Breaking more barriers won't be easy for Jones. Hollywood is the very place where ethnic and racial stereotypes are packaged and sent out to the public. He says he wants to play "parts where you don't have to be a certain ethnicity, where it's just a character." But the reality is that young black actors find limited amounts of work on TV, and when they do it's often in roles that require them to spend a scene or two behind bars.
"Don't always put us in baggy jeans and have us selling drugs," Jones says. "One day when I get older, I'll want to play a cop, or maybe a doctor. I will play a drug dealer, too, that's no problem. But I want quality work. If it's a movie by Spike Lee, and it's a street character, fine, I'll play that character and I'll try to play it as real . . . as possible. But I don't want that to be all I can play, and if I'm playing it, I want it to be quality."

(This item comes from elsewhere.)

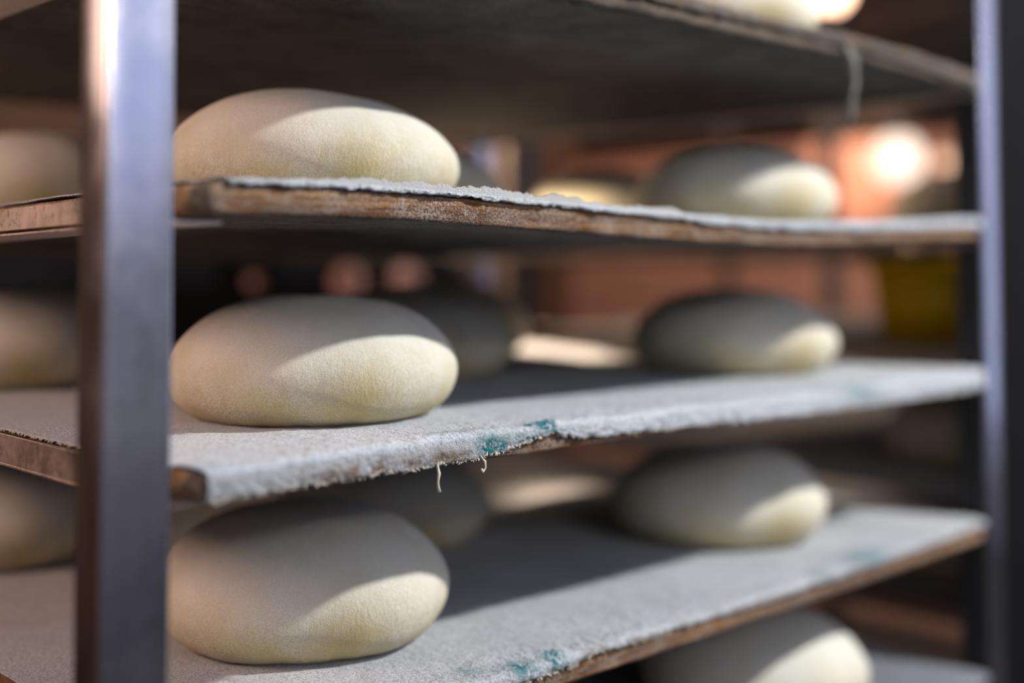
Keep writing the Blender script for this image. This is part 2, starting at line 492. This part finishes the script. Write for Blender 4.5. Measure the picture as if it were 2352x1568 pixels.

Jones would also like to avoid another kind of pigeonhole: "I don't tell my age," he says when the inevitable question is asked. "Just like in life, if there was a way that you wouldn't have to tell your ethnicity. . . . You may want to play a young doctor, and they say, `What's your age?' [and you tell them], and then they say, `You're too young.' Hold on! You didn't even see me read! I'm gonna act real mature! There are so many ways of being shot down, and you want to have the widest range of age and ethnicity of what you can do."
For the record, Jones calls from Vancouver later with the magic number: 19.
By the way, Jones has done a very un-Hollywood thing and brought his father to supervise this interview. Sam Jones Jr., a fireman, says little during lunch, unwilling to borrow a single ray of his son's limelight except with an occasional smirk.
But when Sam III admits that he has been "amped" by the interview process, Sam Jr. is compelled to speak: "He's always been hyper," he says, smiling. "When he was a kid, we always had to get him involved in some type of program like swimming. He swims like a fish."
If you listen to Sam III, Sam Jr. is not just a little responsible for his son's success. "I respect my mom. . . . But when you get to a certain age, you feel young and you'll do what you want, and a woman, she can't physically reprimand you. . . . We weren't really scared of my dad because he was nice to us, but there was always that fear factor if we did something wrong.
"A lot of kids in the inner city don't have any fear factor; there's not a lot of programs there for them. It's just a bad situation growing up in the inner city, but you don't know any better, so you love it. And you just get involved in what all your friends are getting involved in. If everybody in the neighborhood is smoking weed and selling drugs, then you smoke weed and sell drugs, too.
"My message to the kids is just don't do that; there's another way. Your life can be bigger than Boston. You may have started here but you can go somewhere else."
Not that Jones is down on Boston. He loves visiting home, especially now that he's living among ever-polite Canadians. "I like to come here and get my realness back," he says.
Listening to Jones, you feel that he may actually make his dreams come true - and then some. His career so far has been a giant act of will, especially when you consider that he has never taken an acting class and that his first acting job ever was opposite an Emmy-winning actor on the set of an Emmy-winning cop drama.
Not surprisingly, he attributes his drive to his family. "I love my identity; I love my name. Sam Jones the third. My grandfather was Sam Jones Sr. and having the same name as him is an honor to me. He started our family off in the projects, the E Street projects, and then my Dad moved us to Roxbury, to Madison Park Village, and then he moved us to our house in Mattapan.
"Hopefully I'll be able to take our family to a whole new level - if all goes according to plan."